さて私のことであるが、冷静に見て字は上手《うま》くない。なんとか格好がつくのは、万年筆で書いた文字だけである。鉛筆だと稚拙になり、ボールペンだとこれが同じ人間の書いた文字かと思うくらい変型した文字になってしまう。
万年筆の太目のペン先で、ゆっくりと叩《たた》くような感じで書くと、一時間に二枚くらいのペースで原稿がすすむ。このペースと頭の中で作文をしていくリズムとがぴったりと合うのである。
頭が疲れてくると、何故《なぜ》か逆に書くリズムが速くなる。そのとたん文字面が変わってしまう。文字が破綻してくるのである。
大体三時間続けて集中すると、頭が疲れ、文字に乱れが生じてくる。『週刊文春』連載の『ベッドのおとぎばなし』は十六枚の読み切り短編だが、私はこれを二日に分けず一日で、しかも一気に書き上げるので、たいてい後半のほうは、文字が崩れている。書き始めと終わりとでは、自分の眼で見ても同一人物の文字とは見えないくらい、違ってしまう。

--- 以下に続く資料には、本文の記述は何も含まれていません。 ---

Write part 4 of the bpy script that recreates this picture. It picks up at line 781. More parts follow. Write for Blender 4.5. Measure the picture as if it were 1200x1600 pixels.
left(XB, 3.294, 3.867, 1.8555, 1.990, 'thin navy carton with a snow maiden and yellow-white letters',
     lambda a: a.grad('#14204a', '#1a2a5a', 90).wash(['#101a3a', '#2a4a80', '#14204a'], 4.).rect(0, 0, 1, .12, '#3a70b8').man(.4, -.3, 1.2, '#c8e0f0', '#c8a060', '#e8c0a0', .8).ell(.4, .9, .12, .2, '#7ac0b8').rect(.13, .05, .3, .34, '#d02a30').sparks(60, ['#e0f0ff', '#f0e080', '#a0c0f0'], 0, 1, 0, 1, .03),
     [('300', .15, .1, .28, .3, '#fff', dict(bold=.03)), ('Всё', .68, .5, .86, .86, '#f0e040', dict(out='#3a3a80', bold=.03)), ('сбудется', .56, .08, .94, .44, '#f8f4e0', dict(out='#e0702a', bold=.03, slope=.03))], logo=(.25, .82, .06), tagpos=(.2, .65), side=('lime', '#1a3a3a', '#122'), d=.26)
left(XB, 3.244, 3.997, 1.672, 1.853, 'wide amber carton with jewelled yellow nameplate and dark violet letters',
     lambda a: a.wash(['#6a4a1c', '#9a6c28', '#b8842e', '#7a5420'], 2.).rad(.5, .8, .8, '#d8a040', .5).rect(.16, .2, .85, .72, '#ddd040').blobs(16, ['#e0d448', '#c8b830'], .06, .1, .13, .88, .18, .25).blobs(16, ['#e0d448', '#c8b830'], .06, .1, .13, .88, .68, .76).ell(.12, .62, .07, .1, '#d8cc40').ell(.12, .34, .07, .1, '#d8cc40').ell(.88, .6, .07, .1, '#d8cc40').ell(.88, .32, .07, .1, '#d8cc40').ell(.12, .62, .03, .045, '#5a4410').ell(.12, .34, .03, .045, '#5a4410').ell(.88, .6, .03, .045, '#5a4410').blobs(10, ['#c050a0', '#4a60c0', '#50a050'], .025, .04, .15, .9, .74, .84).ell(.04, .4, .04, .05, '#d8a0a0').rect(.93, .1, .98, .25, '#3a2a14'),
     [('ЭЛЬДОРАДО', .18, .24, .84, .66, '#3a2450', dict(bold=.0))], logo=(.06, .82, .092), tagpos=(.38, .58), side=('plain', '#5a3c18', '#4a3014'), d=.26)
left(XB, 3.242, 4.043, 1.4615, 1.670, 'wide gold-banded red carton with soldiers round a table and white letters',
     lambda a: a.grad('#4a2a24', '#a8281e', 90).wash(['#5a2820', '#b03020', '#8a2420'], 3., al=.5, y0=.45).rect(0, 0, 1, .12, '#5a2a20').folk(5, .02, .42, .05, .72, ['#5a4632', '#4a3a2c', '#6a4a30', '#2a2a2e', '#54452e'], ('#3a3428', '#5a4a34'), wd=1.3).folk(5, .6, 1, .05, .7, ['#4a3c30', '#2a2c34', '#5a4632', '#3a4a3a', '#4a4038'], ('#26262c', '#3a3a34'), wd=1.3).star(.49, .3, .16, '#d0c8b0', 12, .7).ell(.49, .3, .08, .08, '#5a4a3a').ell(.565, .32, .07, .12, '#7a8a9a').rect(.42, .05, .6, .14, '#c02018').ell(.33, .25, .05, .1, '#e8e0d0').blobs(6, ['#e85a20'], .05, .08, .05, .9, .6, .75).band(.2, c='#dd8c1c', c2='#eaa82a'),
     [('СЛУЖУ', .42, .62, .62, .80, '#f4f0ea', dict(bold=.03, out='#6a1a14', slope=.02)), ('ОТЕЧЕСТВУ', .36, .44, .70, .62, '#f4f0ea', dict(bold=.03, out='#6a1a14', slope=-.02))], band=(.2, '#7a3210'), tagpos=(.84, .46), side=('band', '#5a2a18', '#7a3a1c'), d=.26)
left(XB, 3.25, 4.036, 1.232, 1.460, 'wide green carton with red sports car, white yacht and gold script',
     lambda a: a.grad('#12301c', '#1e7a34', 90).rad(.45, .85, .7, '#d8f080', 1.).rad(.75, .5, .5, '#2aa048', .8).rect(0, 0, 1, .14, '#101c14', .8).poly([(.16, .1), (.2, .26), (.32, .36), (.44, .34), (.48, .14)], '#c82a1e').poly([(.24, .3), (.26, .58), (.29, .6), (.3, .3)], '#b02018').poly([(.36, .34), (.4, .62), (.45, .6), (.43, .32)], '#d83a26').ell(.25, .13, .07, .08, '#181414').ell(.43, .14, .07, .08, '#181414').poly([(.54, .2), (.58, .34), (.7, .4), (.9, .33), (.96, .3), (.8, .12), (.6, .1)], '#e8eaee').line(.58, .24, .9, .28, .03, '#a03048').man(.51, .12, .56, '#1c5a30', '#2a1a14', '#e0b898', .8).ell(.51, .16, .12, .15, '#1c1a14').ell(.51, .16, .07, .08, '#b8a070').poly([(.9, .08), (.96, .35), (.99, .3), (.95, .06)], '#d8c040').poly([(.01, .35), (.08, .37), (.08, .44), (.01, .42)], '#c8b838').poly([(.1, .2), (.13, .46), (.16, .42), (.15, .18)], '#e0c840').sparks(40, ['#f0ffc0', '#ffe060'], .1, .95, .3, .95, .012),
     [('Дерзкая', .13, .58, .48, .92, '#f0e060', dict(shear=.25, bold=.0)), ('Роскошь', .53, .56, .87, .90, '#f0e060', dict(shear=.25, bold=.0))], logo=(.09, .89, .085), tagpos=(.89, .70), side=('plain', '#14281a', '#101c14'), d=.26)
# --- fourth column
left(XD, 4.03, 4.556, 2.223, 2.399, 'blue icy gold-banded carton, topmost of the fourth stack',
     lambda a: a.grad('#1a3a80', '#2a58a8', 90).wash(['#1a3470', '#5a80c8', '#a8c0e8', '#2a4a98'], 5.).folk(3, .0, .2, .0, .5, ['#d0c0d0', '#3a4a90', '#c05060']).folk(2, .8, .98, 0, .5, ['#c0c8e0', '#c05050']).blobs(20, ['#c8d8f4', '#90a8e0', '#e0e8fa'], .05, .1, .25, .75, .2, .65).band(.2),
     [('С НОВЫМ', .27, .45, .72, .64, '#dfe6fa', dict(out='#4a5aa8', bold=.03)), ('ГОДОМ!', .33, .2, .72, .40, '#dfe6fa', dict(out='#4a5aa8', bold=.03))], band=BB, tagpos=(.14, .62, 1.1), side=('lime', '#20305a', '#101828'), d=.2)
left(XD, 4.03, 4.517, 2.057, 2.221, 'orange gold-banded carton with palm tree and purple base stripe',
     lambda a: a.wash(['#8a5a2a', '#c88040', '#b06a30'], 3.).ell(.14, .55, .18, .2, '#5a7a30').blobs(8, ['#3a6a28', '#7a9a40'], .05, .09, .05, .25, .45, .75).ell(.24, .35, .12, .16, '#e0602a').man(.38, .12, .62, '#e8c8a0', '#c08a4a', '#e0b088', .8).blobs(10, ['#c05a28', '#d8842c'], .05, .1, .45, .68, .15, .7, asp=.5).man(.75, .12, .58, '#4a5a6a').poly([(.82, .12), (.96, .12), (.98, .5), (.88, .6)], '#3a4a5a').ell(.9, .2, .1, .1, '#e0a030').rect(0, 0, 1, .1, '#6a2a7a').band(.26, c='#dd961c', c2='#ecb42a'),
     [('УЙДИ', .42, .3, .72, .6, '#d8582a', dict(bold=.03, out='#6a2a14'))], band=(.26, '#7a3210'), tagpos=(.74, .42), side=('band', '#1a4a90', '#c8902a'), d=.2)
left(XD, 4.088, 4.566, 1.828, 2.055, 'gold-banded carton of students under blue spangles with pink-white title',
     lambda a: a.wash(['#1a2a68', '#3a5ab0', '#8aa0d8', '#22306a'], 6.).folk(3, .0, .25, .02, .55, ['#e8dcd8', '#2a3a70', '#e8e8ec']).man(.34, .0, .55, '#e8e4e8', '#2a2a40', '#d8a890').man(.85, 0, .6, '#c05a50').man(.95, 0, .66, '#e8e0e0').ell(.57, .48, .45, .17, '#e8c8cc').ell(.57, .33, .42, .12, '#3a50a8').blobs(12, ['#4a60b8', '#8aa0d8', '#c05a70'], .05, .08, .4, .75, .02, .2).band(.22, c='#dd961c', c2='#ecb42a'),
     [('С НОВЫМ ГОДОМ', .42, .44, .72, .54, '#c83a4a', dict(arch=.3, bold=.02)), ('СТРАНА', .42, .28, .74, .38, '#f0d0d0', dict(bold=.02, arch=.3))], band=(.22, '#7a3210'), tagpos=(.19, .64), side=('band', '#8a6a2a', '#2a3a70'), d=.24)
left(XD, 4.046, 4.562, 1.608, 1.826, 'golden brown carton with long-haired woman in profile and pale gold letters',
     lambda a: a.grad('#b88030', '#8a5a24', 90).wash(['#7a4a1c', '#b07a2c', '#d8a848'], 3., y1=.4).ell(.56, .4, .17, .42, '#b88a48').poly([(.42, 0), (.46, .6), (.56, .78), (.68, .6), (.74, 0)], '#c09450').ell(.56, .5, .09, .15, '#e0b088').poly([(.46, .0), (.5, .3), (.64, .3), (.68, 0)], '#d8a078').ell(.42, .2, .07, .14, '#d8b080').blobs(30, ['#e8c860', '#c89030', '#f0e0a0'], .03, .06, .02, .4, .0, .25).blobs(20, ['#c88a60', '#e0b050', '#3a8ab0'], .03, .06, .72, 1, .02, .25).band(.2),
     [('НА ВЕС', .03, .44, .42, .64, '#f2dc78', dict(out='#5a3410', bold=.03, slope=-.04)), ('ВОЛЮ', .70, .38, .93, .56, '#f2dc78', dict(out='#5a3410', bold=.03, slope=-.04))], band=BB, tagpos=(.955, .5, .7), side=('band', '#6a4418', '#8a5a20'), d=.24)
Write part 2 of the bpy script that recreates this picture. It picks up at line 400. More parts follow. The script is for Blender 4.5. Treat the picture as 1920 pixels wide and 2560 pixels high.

ということは、文字が乱れだしたらその日の原稿はそれで打ち切るのが良いということだ。疲れた頭でいくら書いても、手は動くが、精神がこもらない。私が一日に破綻なく書ける枚数はこの計算でいくと、八枚から十枚ということになる。
万年筆で書く文字を見ると、自分のその時々の健康状態や精神的な状況が、実によくわかるものである。
けれども、先に上げた文字の上手《うま》い知人たちというのは、字面に一糸の乱れもないから、いつみてもクールで、抑制がきいていて、スキがない。
書きなれた万年筆は目下のところ命の次に大事なので、私は同じものを二本常備している。